_Task to complete_:
Exactly reproduce the line containing "b = MB(); b.box(XL - .1, XR" together with every line after it, through the end of the entries, and give nothing more.

..............................

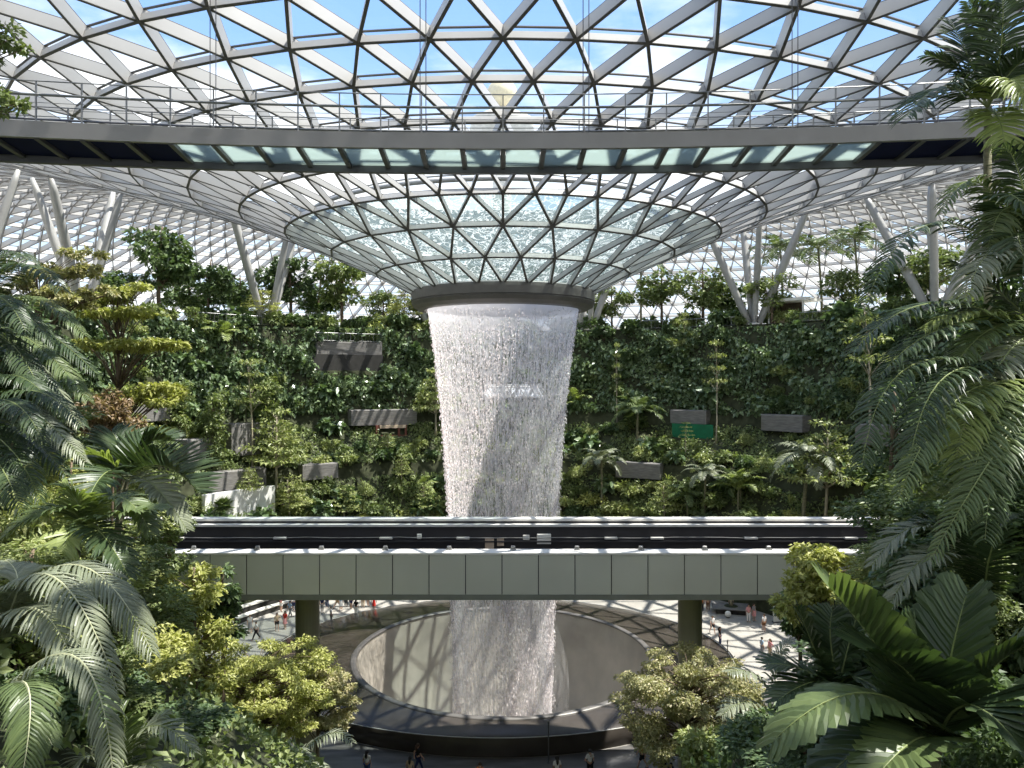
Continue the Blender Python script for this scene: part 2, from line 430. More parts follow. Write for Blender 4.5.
def build_roof():
    cnt, off = [], []
    n, o = 25, 0.0
    for i in range(len(RINGS)):
        if i == 3: n, o = 50, 0.0
        elif i == 10: n, o = 100, 0.0
        elif i == 13: n, o = 200, (0.0 if o == 0.0 else 0.0)
        elif i > 0: o = 0.5 if o == 0.0 else 0.0
        cnt.append(n); off.append(o)
    def ang(i, j): return PI + (j + off[i]) * 2 * PI / cnt[i]
    pos = [[(shell(i, ang(i, j)), shell_n(i, ang(i, j))) for j in range(cnt[i])] for i in range(len(RINGS))]
    edges, tris = [], []
    for i in range(len(RINGS)):
        c = cnt[i]
        for j in range(c): edges.append(((i, j), (i, (j + 1) % c)))
        if i + 1 == len(RINGS): break
        if cnt[i + 1] == c:
            for j in range(c):
                if off[i] == 0.0: k = j            # upper node k is at j+0.5
                else: k = (j + 1) % c              # upper node at j+1
                a, b = (k - 1) % c, k
                edges += [((i, j), (i + 1, a)), ((i, j), (i + 1, b))]
                tris += [((i, j), (i + 1, b), (i + 1, a)), ((i, j), (i, (j + 1) % c), (i + 1, b))]
        else:
            # the grid doubles here; the inner ring must have offset 0 or 0.5
            d = cnt[i + 1]
            for j in range(c):
                m = int(round((j + off[i]) * 2 - off[i + 1])) % d
                for q in (-1, 0, 1): edges.append(((i, j), (i + 1, (m + q) % d)))
                tris += [((i, j), (i + 1, m), (i + 1, (m - 1) % d)), ((i, j), (i + 1, (m + 1) % d), (i + 1, m)),
                         ((i, j), (i, (j + 1) % c), (i + 1, (m + 1) % d))]
    def g(k): return pos[k[0]][k[1]]
    A = np.array([g(e[0])[0] for e in edges]); B = np.array([g(e[1])[0] for e in edges])
    Na = np.array([(g(e[0])[1] + g(e[1])[1]).normalized() for e in edges])
    ri = np.array([min(e[0][0], e[1][0]) for e in edges])
    w = np.where(ri < 10, 0.07, np.where(ri < 13, 0.09, 0.075))[:, None]; hoop = np.array([e[0][0] == e[1][0] for e in edges])
    h = np.where(ri < 4, 0.32, np.where(hoop, np.where(ri < 9, 0.36, 0.5), np.where(ri < 9, 0.62, 0.72)))[:, None]
    T = B - A; T /= np.linalg.norm(T, axis=1)[:, None]
    S = np.cross(T, Na); S /= np.linalg.norm(S, axis=1)[:, None]
    def bars(w, z0, z1):
        V = np.stack([A - S * w + Na * z0, A + S * w + Na * z0, A + S * w + Na * z1, A - S * w + Na * z1,
                      B - S * w + Na * z0, B + S * w + Na * z0, B + S * w + Na * z1, B - S * w + Na * z1], axis=1).reshape(-1, 3)
        b = (np.arange(len(A)) * 8)[:, None, None]
        F = np.array([[0, 1, 2, 3], [7, 6, 5, 4], [0, 4, 5, 1], [1, 5, 6, 2], [2, 6, 7, 3], [3, 7, 4, 0]])[None] + b
        return V, F.reshape(-1, 4)
    V, F = bars(w, 0, h)
    root = link('ceiling', np_mesh('ceiling', V, [F], [M['steel']]))
    tag(root, kind='structure')
    # strip painting shade on beam undersides, then the dark seal under the glass
    V, F = bars(w * 1.15, -0.03 + 0 * h, 0 * h)
    link('beam_shade_strip', np_mesh('beam_shade_strip', V, [F], [M['gasket_and_shade']]), root)
    h = np.where(ri < 4, 0.32, np.where(ri < 9, 0.62, 0.72))[:, None]
    V, F = bars(w * 0.8, h, h + 0.05)
    link('glazing_seal', np_mesh('glazing_seal', V, [F], [M['gasket_and_shade']]), root)
    # steel node at every crossing
    nb = MB()
    for i in range(1, 12):
        for j in range(cnt[i]):
            p, nn = pos[i][j]
            if p.y < 25 and i < 11: nb.tube([p - nn * 0.05, p + nn * 0.4], 0.15, 6)
    nb.build('node', M['gasket_and_shade'], root)
    # panes
    def panes(name, sel, mat):
        V, F = [], []
        for t in tris:
            if not sel(min(k[0] for k in t)): continue
            mi = min(k[0] for k in t); hh = 0.36 if mi < 4 else 0.66 if mi < 9 else 0.76
            V += [g(k)[0] + g(k)[1] * hh for k in t]; F.append((len(V) - 3, len(V) - 2, len(V) - 1))
        return link(name, np_mesh(name, np.array(V), [np.array(F)], [mat]), root)
    panes('wet_panes', lambda i: i < 3, M['wet'])
    panes('glass_panes', lambda i: i >= 3, M['glass'])
    # gutter pipe and maintenance rail where the dry glass meets the wet glass
    def ring(r, z, rad, nm, mat):
        mb = MB(); mb.tube([(r * math.sin(a), r * math.cos(a), z) for a in np.linspace(0, 2 * PI, 121)], rad, 8)
        mb.build(nm, mat, root, True)
    zz = CAMZ + 11.1
    ring(15.2, zz + 0.95, 0.16, 'gutter_pipe', M['steel']); ring(14.9, zz + 1.3, 0.05, 'gutter_rail', M['rail'])
    # collar of the oculus
    z0 = CAMZ + 6.76
    c = MB()
    c.lathe([(6.9, z0 + 0.2), (7.25, z0 + 0.2), (7.3, z0 - 0.05), (7.3, z0 - 0.58), (7.2, z0 - 0.62), (7.2, z0 - 0.68), (7.28, z0 - 0.72), (7.15, z0 - 1.0), (6.75, z0 - 1.22), (6.3, z0 - 1.3), (6.15, z0 - 1.22), (6.1, z0 - 0.6), (6.3, z0 + 0.2), (6.9, z0 + 0.2)], 96)
    c.build('oculus_collar', M['ring'], root, False)
    return root


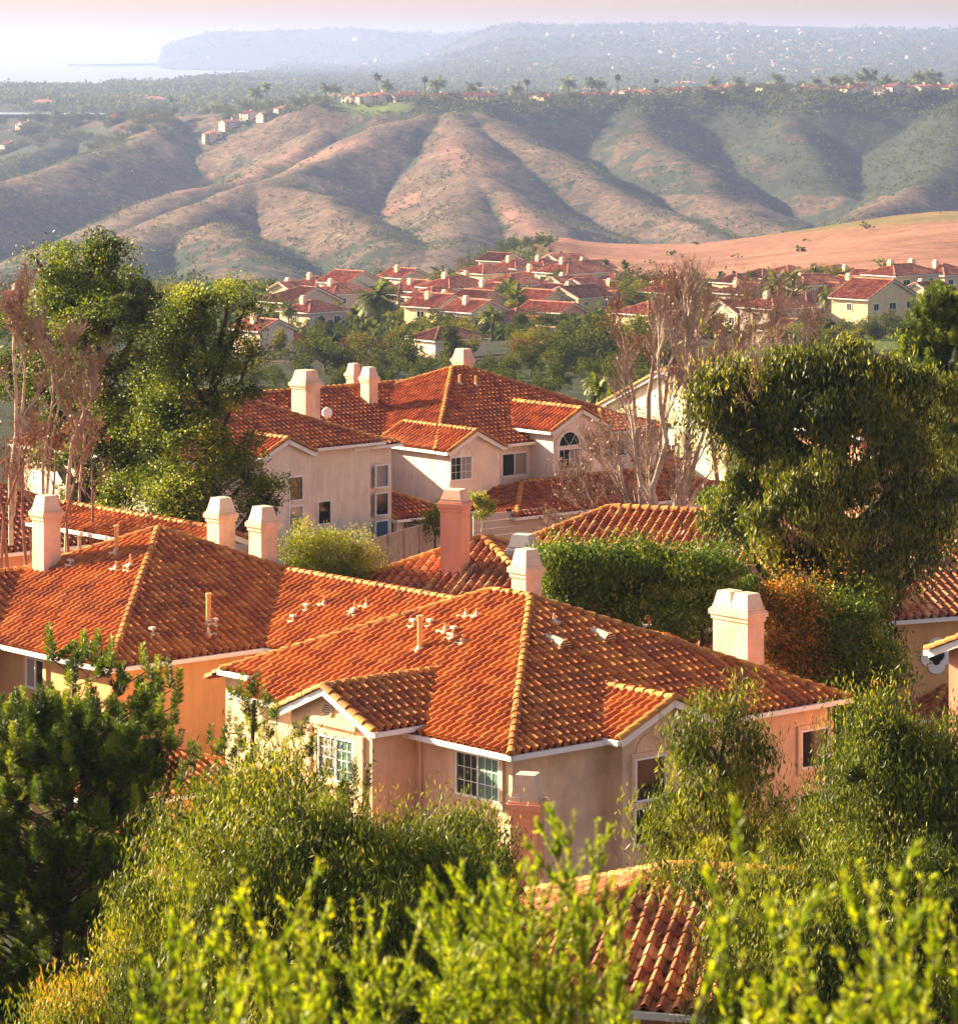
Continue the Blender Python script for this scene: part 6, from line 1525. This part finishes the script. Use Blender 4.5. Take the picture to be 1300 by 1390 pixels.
# ------------------------------------------------------------------ stuff: scrub, coastal woods
def lumps(name, C, S_, m, k=16):
    """low bushes: a few crossed leafy faces each, all one mass"""
    n = len(C); mb = MB()
    P = (C[:, None, :]+R.normal(size=(n, k, 3))*S_[:, None, None]*np.array([.5, .5, .28])+np.array([0, 0, .35])*S_[:, None, None]).reshape(-1, 3)
    m_ = len(P); A = unit(R.normal(size=(m_, 3))); B = unit(np.cross(A, R.normal(size=(m_, 3)))); s = np.repeat(S_, k)
    mb.add(leaf_quads(P, A, B, s*.62, s*.5), np.arange(4*m_).reshape(-1, 4), np.repeat(np.repeat(R.random(n), k)*.6+R.random(m_)*.4, 4))
    tagp(mb.build(name, m), kind='stuff')
def veg_at(C):
    a = bpy.data.objects['terrain']; return C
n = 110000
px = R.uniform(-120, 1420, n); Y = R.uniform(1950, 3060, n); X = (px-CX)/F*Y; Z = height(X, Y); py = HY-F*Z/Y
dens = .10+.62*np.exp(-((py-134)/17.)**2)+.35*sstep(px, 1120, 1230)*(py < 260)+.55*(1-sstep(px, 90, 230))*(Y > 2750)+.16*np.clip(fbm(X, Y, 90, 3, 3.)*5, -.3, 1)+.12*sstep(px, 800, 1000)*(py < 200)
yc_ = np.interp(X, _ax, _ay)
ok = (R.random(n) < dens) & (Y < yc_+30) & ~((px > 455) & (px < 560) & (py < 152) & (py > 130))
lumps('hill_scrub', np.stack([X, Y, Z], -1)[ok], R.uniform(.5, 1.75, ok.sum())**1.6*1.1*np.where(py[ok] < 158, 1.7, 1), M['leaf_far'], 8)
n = 26000
px = R.uniform(-120, 1420, n); Y = R.uniform(560, 1750, n); X = (px-CX)/F*Y; Z = height(X, Y)
wr = sstep(px, 715, 760)*sstep(Y, 700, 800)
ok = (R.random(n) < np.where(Y < 1000, .55, .4)*(1-wr)+.003)
lumps('valley_scrub', np.stack([X, Y, Z], -1)[ok], R.uniform(.9, 2.6, ok.sum()), M['leaf_far'])
n = 30000; Y = 3600*(9500/3600)**R.random(n); px = R.uniform(-120, 1420, n); X = (px-CX)/F*Y; Z = height(X, Y)
ok = (Z > -69) & (fbm(X, Y, 300, 3, 5.) > -.28)
lumps('coastal_woods', np.stack([X, Y, Z], -1)[ok], R.uniform(5, 11, n)[ok], M['leaf_far'], 14)
n = 9000; Y = R.uniform(9500, 15400, n); px = R.uniform(200, 1420, n); X = (px-CX)/F*Y; Z = height(X, Y); ok = (Z > -66) & (fbm(X, Y, 500, 3, 5.) > -.1)
lumps('headland_woods', np.stack([X, Y, Z], -1)[ok], R.uniform(8, 18, ok.sum()), M['leaf_far'], 12)

# far town: small pale houses dotted over the distant slopes
M['wall_far'] = plain('far_white_wall', (.74, .68, .60), .9, .1)
mb = MB(); mb.box((0, 0), (1, 0), (0, 1), .5, .4, -.3, .45); tw = mb.build('wall', M['wall_far'], data_only=True)
mb = MB(); mb.add([(-.56, -.46, .45), (.56, -.46, .45), (.56, .46, .45), (-.56, .46, .45), (-.2, 0, .68), (.2, 0, .68)], [[0, 1, 5, 4], [1, 2, 5], [2, 3, 4, 5], [3, 0, 4], [3, 2, 1, 0]]); tr = mb.build('roof', M['tile_far'], data_only=True)
cnt = 0; tries = 0
while cnt < 290 and tries < 4000:
    tries += 1
    if rg.random() < .12: px, Y = rg.uniform(280, 620), rg.uniform(11800, 15300)
    else: px, Y = rg.triangular(600, 1310, 1050), rg.uniform(7200, 11400)
    x = (px-CX)/F*Y; g = GZ(x, Y)
    if g < -67: continue
    s = rg.uniform(9, 20)*Y/11000
    lab = ('tiny pale house of the far hillside town' if px > 600 else 'tiny pale house around the harbour below the headland')
    o = empty('far_house', (x, Y, g), lab, 'house', lab); o.scale = (s, s*.8, s*.8); o.rotation_euler = (0, 0, rg.uniform(-.8, .8))
    for nm, me in (('wall', tw), ('roof', tr)):
        c = bpy.data.objects.new(nm, me); COL.objects.link(c); c.parent = o
    cnt += 1
# low buildings on the coastal plain
for (px, py, Y, wd) in [(210, 132, 4300, 26), (160, 128, 4500, 18), (190, 125, 4600, 30), (178, 127, 4500, 14), (60, 140, 4200, 30), (276, 128, 4400, 12), (310, 122, 4600, 14), (370, 110, 5200, 40), (455, 118, 4500, 24), (660, 100, 5600, 40), (800, 104, 5200, 34), (850, 103, 5300, 40), (862, 105, 5000, 26), (930, 98, 6000, 44), (1110, 78, 7400, 20), (1015, 108, 4700, 30)]:
    x = (px-CX)/F*Y; g = GZ(x, Y)
    o = empty('low_building', (x, Y, g), 'low pale building on the plain between ridge and sea', 'building', 'low pale buildings on the coastal plain'); o.scale = (wd, wd*.6, 14)
    for nm, me in (('wall', tw), ('roof', tr)):
        c = bpy.data.objects.new(nm, me); COL.objects.link(c); c.parent = o
# breakwater
bw = MB(); P = [(-9, 0), (14, 0), (14, 0)]
pts = [(93, 90.5, 15200), (130, 90, 15150), (160, 89, 15200), (185, 87.2, 15700), (205, 86.6, 16000), (236, 86.6, 16100)]
V = []
for i in range(len(pts)-1):
    for t in np.linspace(0, 1, 12, endpoint=False):
        q = [pts[i][j]*(1-t)+pts[i+1][j]*t for j in range(3)]; x = (q[0]-CX)/F*q[2]; V.append((x, q[2]))
V = np.array(V); k = len(V); rows = []
for off, z in ((-32, -72), (-10, -60), (10, -60), (32, -72)): rows.append(np.concatenate([V+np.array([0, off]), (np.full(k, z)+R.normal(0, 1.4 if z > -70 else 0, k))[:, None]], 1))
bw.add(np.concatenate(rows), np.array([[r_*k+i, r_*k+i+1, (r_+1)*k+i+1, (r_+1)*k+i] for r_ in range(3) for i in range(k-1)]))
tagp(bw.build('breakwater', plain('rubble_rock', (.10, .09, .085), .95, .1, .4, .1)), 'long dark rubble breakwater curving out from the headland', 'breakwater')
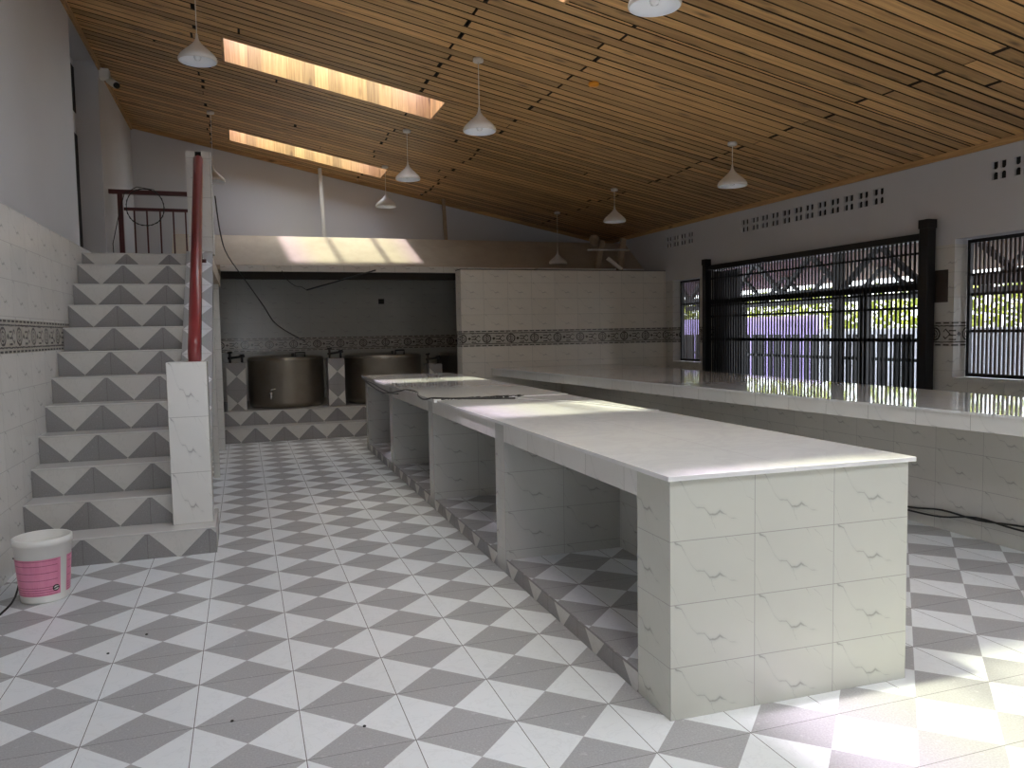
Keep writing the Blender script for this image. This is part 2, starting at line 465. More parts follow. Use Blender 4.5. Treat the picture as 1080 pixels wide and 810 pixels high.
# walls
VZ = (2.875, 3.07)
vents = [9.10, 8.87, 8.65, 8.43, 6.98, 6.75, 6.54, 6.32, 6.08, 5.85, 5.64, 5.41, 5.19, 4.96, 4.73, 4.50, 3.01, 2.78, 2.5, 2.27]
holes = [(y - .085, y + .085, *VZ) for y in vents]
holes += [(3.87, 7.80, 0, 2.42), (8.15, 8.97, .98, 2.33), (1.3, 3.48, .98, 2.38), (-1.9, .3, .98, 2.38), (-5.4, -3.2, .98, 2.38)]
def mf(u, z): return 1 if z < 2.33 else 0
grid_wall('x', XR, XR + .22, (YB, YF), (0, 2.33, 3.36), holes, mf, 'wall_right', [MT['plaster'], MT['tile_right']])
grid_wall('x', XL - .45, XL, (YB, YF), (0, zc(XL) + .07), [(6.72, 8.45, 2.39, 4.95), (-6.2, -4.6, 0, 2.2)], lambda u, z: 0, 'wall_left', [MT['plaster']])  # low opening behind the camera is unseen, added for daylight
# bottom of the recess behind the landing: outer skin with a dark door strip
b = MB(); b.box(XL - .57, XL - .45, 6.5, 8.7, 2.2, zc(XL) + .2); struct(b.build('wall_left_outer', MT['plaster']))
b = MB(); b.box(XL - .449, XL - .262, 6.73, 8.44, 2.39, 4.94); struct(b.build('wall_recess', MT['plaster']))
d = empty('door_1', (XL - .43, 7.5, 2.39), kind='structure')
b = MB(); b.box(XL - .449, XL - .255, 6.9, 8.43, 2.39, 4.03); b.build('door_panel', MT['dark'], d)
b = MB(); b.box(XL - .449, XL - .255, 6.9, 8.43, 4.3, 4.85); b.build('transom_panel', MT['dark'], d)
def sloped_wall(name, y0, y1, mat, zb=0, x0=XL - .1, x1=XR + .1):
    b = MB(); b.prism_y([(x0, zb), (x1, zb), (x1, zc(x1) + .05), (x0, zc(x0) + .05)], y0, y1)
    return struct(b.build(name, mat))
sloped_wall('wall_far', YF, YF + .2, MT['plaster'], zb=2.5)
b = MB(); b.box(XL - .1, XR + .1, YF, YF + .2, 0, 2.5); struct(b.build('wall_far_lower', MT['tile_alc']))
# wall behind the camera with an unseen doorway added to let in daylight
grid_wall('y', YB - .2, YB, (XL, XR), (0, 2.95), [(-2.6, -1.0, 0., 2.2)], lambda u, z: 0, 'wall_near', [MT['plaster']])
sloped_wall('wall_near_upper', YB - .2, YB, MT['plaster'], zb=2.95, x0=XL, x1=XR)
# left tiled dado, proud of the plaster
b = MB(); b.box(XL, -3.0, YB, 6.72, 0, 2.44, mats=[0, 1, 0, 0, 0, 0])
struct(b.build('wall_left_tiles', [MT['tile_left'], MT['plaster']]))
# landing-level plaster pieces are covered by wall_left; wood trims
def trim(name, a, c, w, h, mat=MT['wood_trim']):
    b = MB(); b.bar(a, c, w, h); return struct(b.build(name, mat))
trim('trim_1', (XR - .012, YB, zc(XR) - .028), (XR - .012, YF, zc(XR) - .028), .024, .062)
trim('trim_2', (XL + .012, YB, zc(XL) - .035), (XL + .012, YF, zc(XL) - .035), .024, .09)
trim('trim_3', (XL + .02, YF - .012, zc(XL) - .03), (XR - .02, YF - .012, zc(XR) - .03), .024, .06)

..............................

_The reply_:
b = MB(); b.box(XL - .1, XR + .1, YF, YF + .2, 0, 2.5); struct(b.build('wall_far_lower', MT['tile_alc']))
# wall behind the camera with an unseen doorway added to let in daylight
grid_wall('y', YB - .2, YB, (XL, XR), (0, 2.95), [(-2.6, -1.0, 0., 2.2)], lambda u, z: 0, 'wall_near', [MT['plaster']])
sloped_wall('wall_near_upper', YB - .2, YB, MT['plaster'], zb=2.95, x0=XL, x1=XR)
# left tiled dado, proud of the plaster
b = MB(); b.box(XL, -3.0, YB, 6.72, 0, 2.44, mats=[0, 1, 0, 0, 0, 0])
struct(b.build('wall_left_tiles', [MT['tile_left'], MT['plaster']]))
# landing-level plaster pieces are covered by wall_left; wood trims
def trim(name, a, c, w, h, mat=MT['wood_trim']):
    b = MB(); b.bar(a, c, w, h); return struct(b.build(name, mat))
trim('trim_1', (XR - .012, YB, zc(XR) - .028), (XR - .012, YF, zc(XR) - .028), .024, .062)
trim('trim_2', (XL + .012, YB, zc(XL) - .035), (XL + .012, YF, zc(XL) - .035), .024, .09)
trim('trim_3', (XL + .02, YF - .012, zc(XL) - .03), (XR - .02, YF - .012, zc(XR) - .03), .024, .06)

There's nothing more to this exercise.